When a user (P) issues a speaks-for credential for a tool (T), that credential encodes the following ABAC rule:

P.speaks_for(P) <- T

Note that this interprets the same credential format (GENI privilege credential) differently depending on the privilege being assigned (speaks-for). This is because of the implicit semantics of "speaks-for" buried in its definition.

To be concrete: if (in GENI terms) AM trusts Issuer about resolve on Target, Issuer has handed P a GENI credential assigning resolve on Target, and P has issued a "speaks-for" credential to tool T, and T makes a request including both credentials, AM has the following ABAC rules in its prover:

AM.resolve(Target) <- Issuer.resolve(Target)                 /* from static policy and RT1 lite expansion */
Issuer.resolve(Target) <- Issuer.speaks_for(P)               /* From Issuer GENI privilege credential */
Issuer.speaks_for(P) <- P                                    /* From Issuer GENI privilege credential */
Issuer.speaks_for(P) <- P.speaks_for(P)                      /* From Issuer GENI privilege credential */
P.speaks_for(P) <- T                                         /* From User GENI privilege credential (speaks_for) */

When AM asks its prover if T can proceed (if T is in AM.resolve(Target), the proof chain looks like:

AM.resolve(Target) <- Issuer.resolve(Target) <- Issuer.speaks_for(P) <- P.speaks_for(P) <- T

Adding Delegation

Each privilege in a GENI privilege credential includes a flag indicating it is delegatable.
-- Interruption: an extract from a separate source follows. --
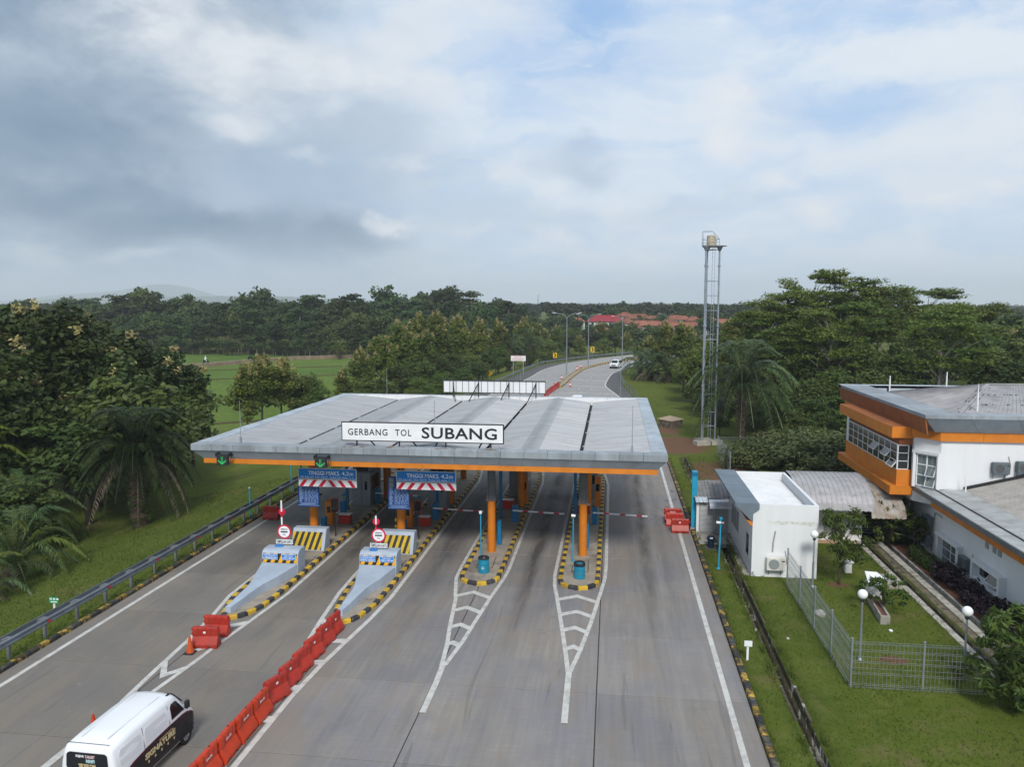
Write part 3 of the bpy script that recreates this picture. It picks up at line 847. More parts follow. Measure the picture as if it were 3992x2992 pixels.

For each privilege they assign to user P, such a credential adds the following two rules:

Issuer.privilege(Target) <- Issuer.can_delegate_privilege(Target).privilege(Target)
Issuer.can_delegate_privilege(Target) <- Issuer.speaks_for(P)

The issuer says that anyone in the Issuer.can_delegate_privilege(Target) set can assign Issuer.privilege(Target) and that any principal who speaks for P (including P) is in that set. This formulation implies that "speaks-for" works for delegation as well. A tool that can speak for a user can delegate on that user's behalf. If the second line is:

Issuer.can_delegate_privilege(Target) <- P

then only the user can delegate.

RT1-lite templates for AMs

One of the things RT1-lite must do is to generate RT0 statements for new parameterizations of the RT1 statements. In this system, an RT0 statement of the form

AM.privilege_Target <- Issuer.privilege_Target

Needs to be created and added to the ABAC context the first time each (privilege, Target) pair is encountered by AM. This is the code stub mentioned in the introduction. Similar stubs will be needed by other resource controllers.


This has described the implementation strategy for GENI privilege credentials using existing credential formats and implementing "speaks-for." Most of the development is focused on accepting existing GENI privilege credentials and translating them into ABAC. We have also laid out the ABAC that reflects the existing GENI authorization strategy at AMs.